Pilot Study and Workshop For Enhancing Rural-to-Urban Disaster Resilience by Integrating Social, Spatial and Digital Networks
Lead PI:
Hyung Jin Kim
Co-Pi:
Abstract

The social networks that comprise our local communities can be critical for helping individuals, households, and business respond, overcome, and recover from natural disasters such as floods. Traditionally these networks are based on direct and indirect face-to-face interpersonal relationships often clustered within geographically defined communities. However, in the digital era we have seen the rapid transformation of social networks challenging traditional notions of community and our understanding of the roles community-based social networks play in disaster situations. If digital technologies play a crucial role in facilitating a new wave of social networking, how might these networks augment and enhance more community based networks' response to disasters? Will people and households utilize their traditional community or geographical based vs digital/virtual networks in disaster contexts? To what extent do these networks overlap and reinforce each other? And, what kinds of infrastructure can, and should, be built to create an augmented social-spatial-online network system for disaster resilience? To study these and related questions this Smart and Connected Communities (SCC) project will conduct an interdisciplinary investigation into multi-layer social networking patterns for information dissemination in disaster situations overlaying social, geographical and digital networks and organize a multi-state community-engaged workshop that will help build a framework for evaluating the infrastructure needs and robustness of augmented social networking for digitally and geographically disconnected communities. The project will target rural-to-urban communities located within three Midwest US watershed regions, which have been frequently affected by natural disasters in Kansas, Missouri and Nebraska. The results of the pilot study will be shared, evaluated, and refined through a series of community interactions, including the community workshop and direct research engagements. Ultimately, this project will catalyze new research collaborations within the STEM work force in the under-served disaster-prone US communities that can help develop interdisciplinary technological innovations for building augmented social networking systems enhancing disaster response and resilience in the United States.
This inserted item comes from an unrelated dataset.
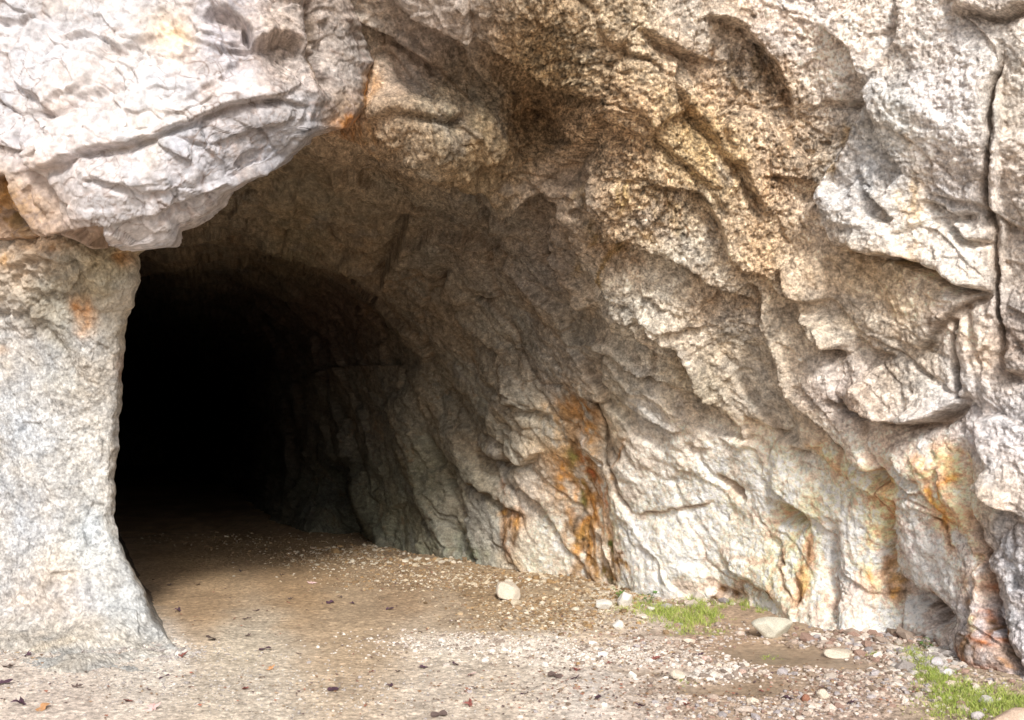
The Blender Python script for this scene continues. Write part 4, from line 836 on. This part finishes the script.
LEAVES = [(132, 641, P_, 1.2), (27, 657, P_, 1.2), (108, 658, P_, 1.3), (118, 659, R_, .8), (181, 656, R_, 1.3), (85, 657, T_, .9), (197, 585, B2, 1.0), (153, 581, B2, 1.1), (170, 586, B2, .8), (179, 611, P_, 1.1), (247, 619, P_, 1.0), (256, 611, P_, .9), (213, 641, B2, 1.5), (247, 637, B2, 1.1), (265, 649, P_, .9),
          (244, 689, R_, 1.0), (126, 701, R_, 1.1), (22, 705, P_, 1.4), (9, 668, B2, 1.2), (153, 709, K_, 1.3), (43, 710, T_, 1.2), (77, 688, B2, 1.1), (164, 678, P_, .8), (341, 598, B2, 1.1), (330, 604, P_, 1.0), (312, 584, K_, 1.3), (47, 650, B2, .9), (271, 669, T_, .9), (5, 684, P_, 1.0), (353, 604, P_, 1.0),
          (423, 669, P_, .8), (398, 673, B2, .8), (371, 672, R_, .8), (391, 687, P_, 1.0), (555, 678, B2, 1.3), (575, 681, P_, 1.3), (598, 700, P_, .9), (578, 671, R_, 1.0), (470, 677, K_, 1.2), (470, 707, R_, 1.0), (439, 715, B2, 1.0), (524, 697, P_, .8), (454, 667, P_, .8), (300, 655, B2, .8), (333, 690, P_, .8),
          (610, 664, R_, .9), (655, 660, R_, 1.1), (700, 655, P_, .8), (788, 700, P_, 1.0), (760, 690, R_, .9), (686, 706, R_, 1.0), (850, 706, P_, .9), (240, 572, B2, .8), (290, 600, B2, .8), (390, 610, P_, .8), (420, 634, B2, .7), (282, 574, P_, .8), (640, 708, P_, .8)]
def region(u, v):
    if v < 648 and 148 < u < 600: return 'on brown earth at the cave mouth'
    if u < 185: return 'on the gravel at the foot of the pillar'
    if u < 540: return 'on the pale gravel of the open middle'
    return 'by the muddy strip and scree'
cache = {}; groups = {}
for (lu, lv, colr, sz) in LEAVES: groups.setdefault((colr, region(lu, lv)), []).append(lu)
NUM = ['zero', 'one', 'two', 'three', 'four', 'five', 'six', 'seven', 'eight', 'nine', 'ten', 'eleven', 'twelve']
ORD = ['first', 'second', 'third', 'fourth', 'fifth', 'sixth', 'seventh', 'eighth', 'ninth', 'tenth', 'eleventh', 'twelfth']
for i, (lu, lv, colr, sz) in enumerate(LEAVES):
    kind = 'maple' if (colr in (R_, K_) or i % 2) else 'oval'
    if (kind, colr) not in cache: cache[kind, colr] = leaf_mesh(kind, colr)
    o = bpy.data.objects.new('fallen_leaf', cache[kind, colr]); COL.objects.link(o)
    x, y = g2(lu, lv); o.location = (x, y, gz(x, y) + .012); s_ = .042 * sz * rng.uniform(.85, 1.15)
    o.scale = (s_, s_, s_ * rng.uniform(.8, 2.2)); o.rotation_euler = (rng.normal(0, .18), rng.normal(0, .18), rng.uniform(0, 6.28))
    g_ = sorted(groups[(colr, region(lu, lv))]); rk = g_.index(lu)
    if len(g_) == 1: lab = f'only {colr} leaf {region(lu, lv)}'
    else:
        pos = 'leftmost' if rk == 0 else ('rightmost' if rk == len(g_) - 1 else ORD[rk] + ' from left')
        lab = f'{colr} leaf, {pos} of {NUM[len(g_)]} {region(lu, lv)}'.replace('on the gravel at the foot of the pillar', 'at the foot of the pillar').replace('on the pale gravel of the open middle', 'on the open pale gravel')
    tag(o, lab, 'leaf', 'fallen leaves on the ground')

# ------------------------------------------------------------------ grass and weeds
def grass(zs, label, hgt=.06):
    Vs, Cs, n0 = [], [], 0
    for cu, cv, su, sv, n, ang in zs:
        a_ = math.radians(ang); p = rng.normal(0, .62, (n, 2)); clump = rng.normal(0, .95, (max(3, n // 16), 2)); k = rng.integers(0, len(clump), n)
        p = clump[k] * .85 + p * .12
        du, dv = p[:, 0] * su, p[:, 1] * sv; uu = cu + du * math.cos(a_) - dv * math.sin(a_); vv_ = cv + du * math.sin(a_) + dv * math.cos(a_)
        vv_ = np.maximum(vv_, 560); Yp = CAMZ * F / (vv_ - HZ); xp = (uu - CX) * Yp / F; zp = gzv(xp, Yp)
        H_ = hgt * rng.uniform(.35, 1.15, n) * np.exp(-.35 * (p ** 2).sum(1)); w = rng.uniform(.0018, .0035, n); a = rng.uniform(0, 6.28, n); ln = rng.uniform(.15, .9, n) * H_; b = rng.uniform(0, 6.28, n)
        ca, sa = np.cos(a) * w, np.sin(a) * w; lx, ly = np.cos(b) * ln, np.sin(b) * ln
        def pt(t, sg): return np.stack([xp + lx * t * t + sg * ca * (1 - .8 * t), Yp + ly * t * t + sg * sa * (1 - .8 * t), zp - .01 + H_ * (t - .18 * t * t) * 1.2], -1)
        v = np.stack([pt(0, -1), pt(0, 1), pt(.5, 1), pt(.5, -1), pt(.5, -1), pt(.5, 1), pt(1, 1), pt(1, -1)], 1)
        base = np.array([(.34, .42, .08), (.44, .50, .13), (.24, .33, .07), (.52, .54, .20), (.55, .47, .26)])[rng.choice(5, n, p=[.35, .3, .2, .1, .05])] * rng.uniform(.8, 1.15, (n, 1))
        Vs.append(v.reshape(-1, 3)); Cs.append(np.repeat(base, 8, 0)); n0 += n
    q = np.arange(8 * n0).reshape(-1, 4)
    o = mesh_from('grass', np.concatenate(Vs), q, M_GRASS, None, {'tint': np.concatenate(Cs).astype(np.float32)}, smooth=False)
    tag(o, label, 'grass', kind='stuff')
grass([(668, 616, 38, 8, 3200, 12), (700, 616, 20, 9, 1800, 0), (692, 606, 12, 6, 700, 0), (740, 612, 24, 4, 500, 10)], 'bright green grass patch at the foot of the wall beside white stones', .075)
grass([(985, 708, 46, 12, 4600, 0), (922, 672, 24, 10, 2000, 35), (945, 690, 30, 12, 2600, 20), (1030, 712, 20, 10, 900, 0), (915, 660, 10, 4, 200, 0)], 'bright green grass below the rusty rock foot at the right corner', .06)
grass([(771, 655, 9, 2, 120, 0)], 'tiny green tuft on the wet mud', .035)
grass([(875, 658, 10, 3, 120, 0)], 'thin green tuft in the scree before the buttress', .035)
grass([(686, 683, 7, 3, 90, 0)], 'thin green tuft beside the cream stone on the mud', .035)
grass([(795, 612, 22, 3, 260, 0)], 'olive grass fringe behind the broad flat stone', .045)

M_WEED = leaf_material('weed_leaf', (.10, .21, .045), .35, .5); M_STEM = leaf_material('weed_stem', (.16, .22, .07), .2)
def weed(u, v, size, label, seed):
    x, y = g2(u, v); e = bpy.data.objects.new('weed', None); COL.objects.link(e); e.location = (x, y, gz(x, y)); tag(e, label, 'weed', 'broad leaved weeds at the wall foot')
    rs = random.Random(seed); Vs, Fs, Sv, Sf = [], [], [], []
    for k in range(16):
        a = rs.uniform(0, 6.28); hh = size * rs.uniform(.3, 1); rr = size * rs.uniform(.1, .5); cx, cy = math.cos(a) * rr, math.sin(a) * rr
        l, w = size * rs.uniform(.22, .36), size * rs.uniform(.10, .16); ax = Vector((math.cos(a), math.sin(a), rs.uniform(-.3, .5))).normalized(); sd = Vector((-math.sin(a), math.cos(a), rs.uniform(-.3, .3))).normalized(); c = Vector((cx, cy, hh)); up = ax.cross(sd)
        b = len(Vs)
        for t, ww in ((0, .1), (.3, .9), (.65, 1), (1, .05)):
            for sg in (-1, 0, 1): Vs.append(tuple(c + ax * l * t + sd * w * ww * sg + up * (abs(sg) * .15 * w - .2 * l * t * t)))
        for r_ in range(3):
            for q in range(2): i0 = b + r_ * 3 + q; Fs.append((i0, i0 + 1, i0 + 4, i0 + 3))
        b = len(Sv); th = size * .015
        for t in (0, .5, 1):
            pz = Vector((cx * t, cy * t, hh * t ** .8 - .01)); Sv += [tuple(pz + Vector((th, 0, 0))), tuple(pz + Vector((-th / 2, th, 0))), tuple(pz + Vector((-th / 2, -th, 0)))]
        for t in range(2):
            for q in range(3): Sf.append((b + t * 3 + q, b + t * 3 + (q + 1) % 3, b + t * 3 + 3 + (q + 1) % 3, b + t * 3 + 3 + q))
    for nm, vv_, ff, m in (('leaves', Vs, Fs, M_WEED), ('stem', Sv, Sf, M_STEM)):
        me = bpy.data.meshes.new(nm); me.from_pydata(vv_, [], ff); me.materials.append(m); o = bpy.data.objects.new(nm, me); COL.objects.link(o); o.parent = e
weed(649, 606, .13, 'small dark green leafy weed at the wall behind the grass', 3)
weed(619, 600, .11, 'small bright weed growing behind the round white stone', 5)
weed(925, 655, .09, 'low dark weed in the hollow beside the rusty rock foot', 9)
The specific aims of the project are: (1) to study statistical models that capture the dissemination of information in multiple online social networks, and the roles of geographical connectedness of the communities during the information dissemination; (2) to learn the structure of traditional community-based social networks, along with statistical models for information propagation in these networks; and, (3) to investigate how different types of networks compose for different community-disaster related scenarios. Much of the current literature on disaster focuses on crowdsourced social media which shows a lack of localized, spatial and social variations of community structures. The investigators will develop robust insights into how a geographical approach contributes to online social network models. Our study will provide a new and interdisciplinary approach for connecting the current social network models to the traditional community configurations in different social and physical circumstances by multifaceted evaluation of modeling with hybrid statistical, spatial and temporal models. A key element in this project is to better understand the technological innovations necessary to enhance spatial and digital social network for disaster resilience. Ultimately, by addressing the current limitations of information propagation systems, this project will help increase the robustness of online and physical infrastructure systems for disaster resilience across a wide range of community structures.

This award reflects NSF's statutory mission and has been deemed worthy of support through evaluation using the Foundation's intellectual merit and broader impacts review criteria.

Hyung Jin Kim
Dr. Hyung “Jin” Kim is an Associate Professor of the Department of Landscape Architecture and Regional & Community Planning at Kansas State University. Kim’s research mainly explores the intersections between environmental design, social environment and people’s behaviors situated in diverse community contexts–from rural to urban. Kim seeks opportunities to accelerate interdisciplinary innovations on the built environment research. His current research focuses on augmented social-spatial-digital network system for disaster resilience as well as health-promoting community design and planning. Kim’s research has been supported by the NSF, USDA NCRCRD and Robert Wood Johnson Foundation, etc. He has also published in scholarly journals in the fields of urban design and public health, nationally and internationally. Kim has also served as a panelist for NSF and NEA Prior to academia, Kim was an Associate Research Fellow and a licensed urban planner at the Korea Research Institute for Human Settlements (KRIHS), where he worked as an urban designer and researcher specializing in urban revitalization and new town planning. At KRIHS, Kim worked with a wide range of stakeholders from government, communities, research, design and development, and participated in various national projects of South Korea, such as a masterplan for the new administrative city (Sejong City) of Korea. Kim holds a Ph.D. in Urban and Regional Science from Texas A&M University. He earned his MLA from Seoul National University and BE from Hongik University, South Korea. Kim is an affiliated faculty of Kansas City Design Center (KCDC) and a member of American Planning Association, Urban Design Institute of Korea and Korea Planners Association.